# Work to be completed:
Give the data below again exactly as it stands. Omit the pictures.

── Given material

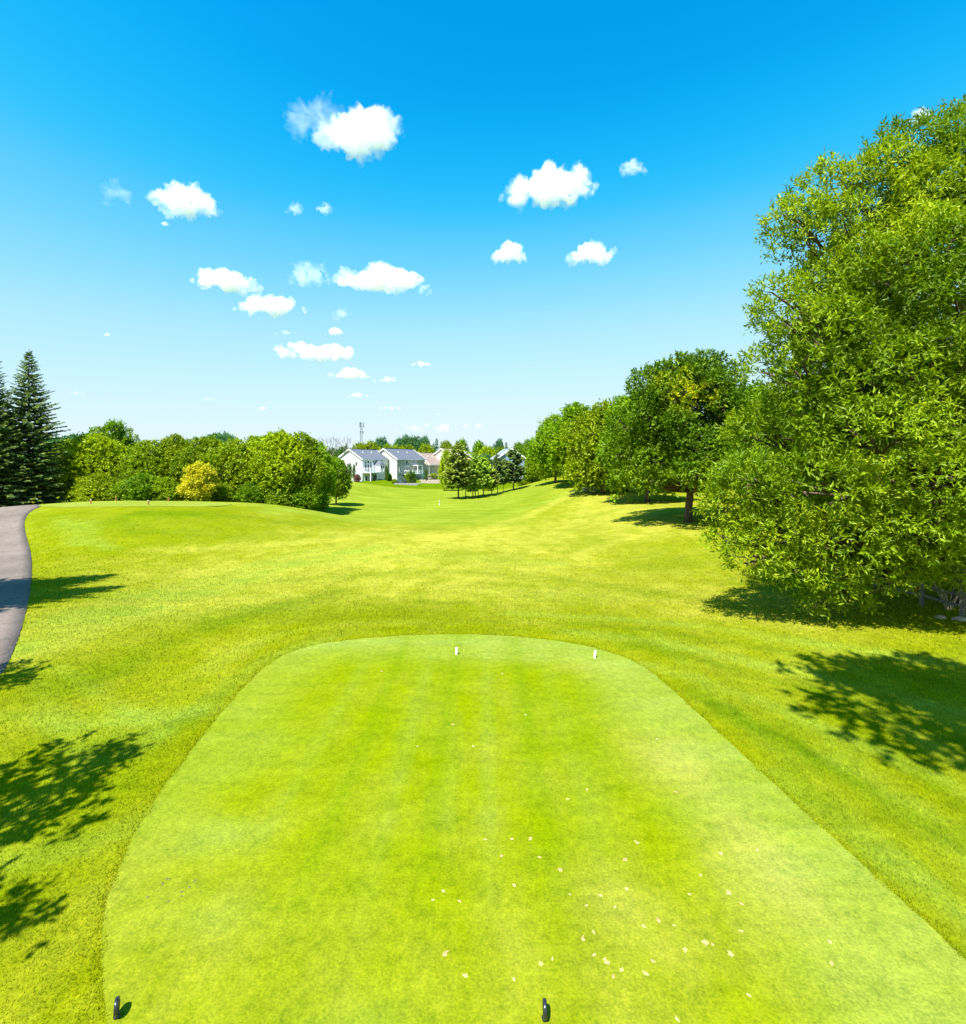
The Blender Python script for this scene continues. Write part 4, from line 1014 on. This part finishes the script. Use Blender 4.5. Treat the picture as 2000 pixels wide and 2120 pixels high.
# ------------------------------------------------------------------ trees round and behind the houses
bgt = [  # px, dist, base py, top py, stock, mat, width px, label
    (745, 205, 990, 917, 3, 'leaf_lime', 40, 'lime green tree above the left part of the white roof'), (772, 208, 990, 916, 1, 'leaf_lime', 34, 'lime green tree above the right part of the white roof'),
    (790, 240, 985, 905, 0, 'leaf_blue', 24, 'dark blue-green tree rising between the two slate roofs'), (802, 215, 990, 921, 1, 'leaf_lime', 26, 'lime tree in the gap between the two slate roofs'),
    (826, 225, 985, 922, 3, 'leaf_lime', 34, 'lime tree above the left part of the grey-green roof'), (846, 225, 985, 923, 3, 'leaf_lime', 28, 'lime tree above the middle of the grey-green roof'),
    (826, 270, 980, 907, 2, 'leaf_blue', 22, 'leftmost tree of the tall blue-green grove'), (843, 270, 980, 904, 0, 'leaf_blue', 26, 'second tree of the tall blue-green grove'), (860, 270, 980, 903, 1, 'leaf_blue', 28, 'third and tallest tree of the blue-green grove'), (878, 270, 980, 906, 0, 'leaf_blue', 24, 'rightmost tree of the tall blue-green grove'),
    (882, 210, 990, 919, 1, 'leaf_lime', 28, 'round lime tree right of the grey-green roof'), (924, 214, 990, 915, 1, 'leaf_lime', 30, 'round lime tree behind the tan house'),
    (955, 250, 985, 910, 0, 'leaf_row', 28, 'green tree behind the leftmost pine'), (993, 240, 985, 915, 1, 'leaf_row', 26, 'round green tree above the middle pines'),
    (1012, 225, 985, 924, 3, 'leaf_lime', 34, 'low lime tree above the middle pines'), (1032, 250, 985, 912, 2, 'leaf_blue', 22, 'slim blue-green tree left of the rightmost pine'),
    (1040, 215, 988, 926, 3, 'leaf_hedge', 30, 'low green tree behind the rightmost pine'), (1075, 240, 985, 918, 1, 'leaf_row', 26, 'green tree left above the pale grey roof'), (1097, 245, 985, 908, 0, 'leaf_row', 26, 'tall green tree above the pale grey roof'), (1114, 250, 985, 919, 1, 'leaf_blue', 26, 'dark tree where the horizon meets the right-hand row'),
    (925, 120, 1005, 930, 2, 'leaf_lime', 24, 'bright green slim tree left of the pines before the cream house'), (1000, 170, 992, 942, 3, 'leaf_blue', 40, 'blue-green tree behind the middle pines'), (1040, 150, 995, 945, 1, 'leaf_blue', 26, 'blue-green tree left of the broad pine'), (1098, 128, 1000, 950, 0, 'leaf_hedge', 26, 'green tree between the rightmost pine and the right-hand row'),
    (712, 170, 995, 923, 1, 'leaf_dark', 24, 'dark tree behind the left side of the white house'), (690, 190, 990, 930, 3, 'leaf_dark', 34, 'dark tree between the leafy belt and the white house'),
    (1138, 260, 985, 915, 3, 'leaf_row', 40, 'distant green tree behind the end of the right-hand row'), (1170, 240, 985, 905, 1, 'leaf_row', 40, 'distant tree hidden by the right-hand row')]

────

# Written solution:
The Blender Python script for this scene continues. Write part 4, from line 1014 on. This part finishes the script. Use Blender 4.5. Treat the picture as 2000 pixels wide and 2120 pixels high.
# ------------------------------------------------------------------ trees round and behind the houses
bgt = [  # px, dist, base py, top py, stock, mat, width px, label
    (745, 205, 990, 917, 3, 'leaf_lime', 40, 'lime green tree above the left part of the white roof'), (772, 208, 990, 916, 1, 'leaf_lime', 34, 'lime green tree above the right part of the white roof'),
    (790, 240, 985, 905, 0, 'leaf_blue', 24, 'dark blue-green tree rising between the two slate roofs'), (802, 215, 990, 921, 1, 'leaf_lime', 26, 'lime tree in the gap between the two slate roofs'),
    (826, 225, 985, 922, 3, 'leaf_lime', 34, 'lime tree above the left part of the grey-green roof'), (846, 225, 985, 923, 3, 'leaf_lime', 28, 'lime tree above the middle of the grey-green roof'),
    (826, 270, 980, 907, 2, 'leaf_blue', 22, 'leftmost tree of the tall blue-green grove'), (843, 270, 980, 904, 0, 'leaf_blue', 26, 'second tree of the tall blue-green grove'), (860, 270, 980, 903, 1, 'leaf_blue', 28, 'third and tallest tree of the blue-green grove'), (878, 270, 980, 906, 0, 'leaf_blue', 24, 'rightmost tree of the tall blue-green grove'),
    (882, 210, 990, 919, 1, 'leaf_lime', 28, 'round lime tree right of the grey-green roof'), (924, 214, 990, 915, 1, 'leaf_lime', 30, 'round lime tree behind the tan house'),
    (955, 250, 985, 910, 0, 'leaf_row', 28, 'green tree behind the leftmost pine'), (993, 240, 985, 915, 1, 'leaf_row', 26, 'round green tree above the middle pines'),
    (1012, 225, 985, 924, 3, 'leaf_lime', 34, 'low lime tree above the middle pines'), (1032, 250, 985, 912, 2, 'leaf_blue', 22, 'slim blue-green tree left of the rightmost pine'),
    (1040, 215, 988, 926, 3, 'leaf_hedge', 30, 'low green tree behind the rightmost pine'), (1075, 240, 985, 918, 1, 'leaf_row', 26, 'green tree left above the pale grey roof'), (1097, 245, 985, 908, 0, 'leaf_row', 26, 'tall green tree above the pale grey roof'), (1114, 250, 985, 919, 1, 'leaf_blue', 26, 'dark tree where the horizon meets the right-hand row'),
    (925, 120, 1005, 930, 2, 'leaf_lime', 24, 'bright green slim tree left of the pines before the cream house'), (1000, 170, 992, 942, 3, 'leaf_blue', 40, 'blue-green tree behind the middle pines'), (1040, 150, 995, 945, 1, 'leaf_blue', 26, 'blue-green tree left of the broad pine'), (1098, 128, 1000, 950, 0, 'leaf_hedge', 26, 'green tree between the rightmost pine and the right-hand row'),
    (712, 170, 995, 923, 1, 'leaf_dark', 24, 'dark tree behind the left side of the white house'), (690, 190, 990, 930, 3, 'leaf_dark', 34, 'dark tree between the leafy belt and the white house'),
    (1138, 260, 985, 915, 3, 'leaf_row', 40, 'distant green tree behind the end of the right-hand row'), (1170, 240, 985, 905, 1, 'leaf_row', 40, 'distant tree hidden by the right-hand row')]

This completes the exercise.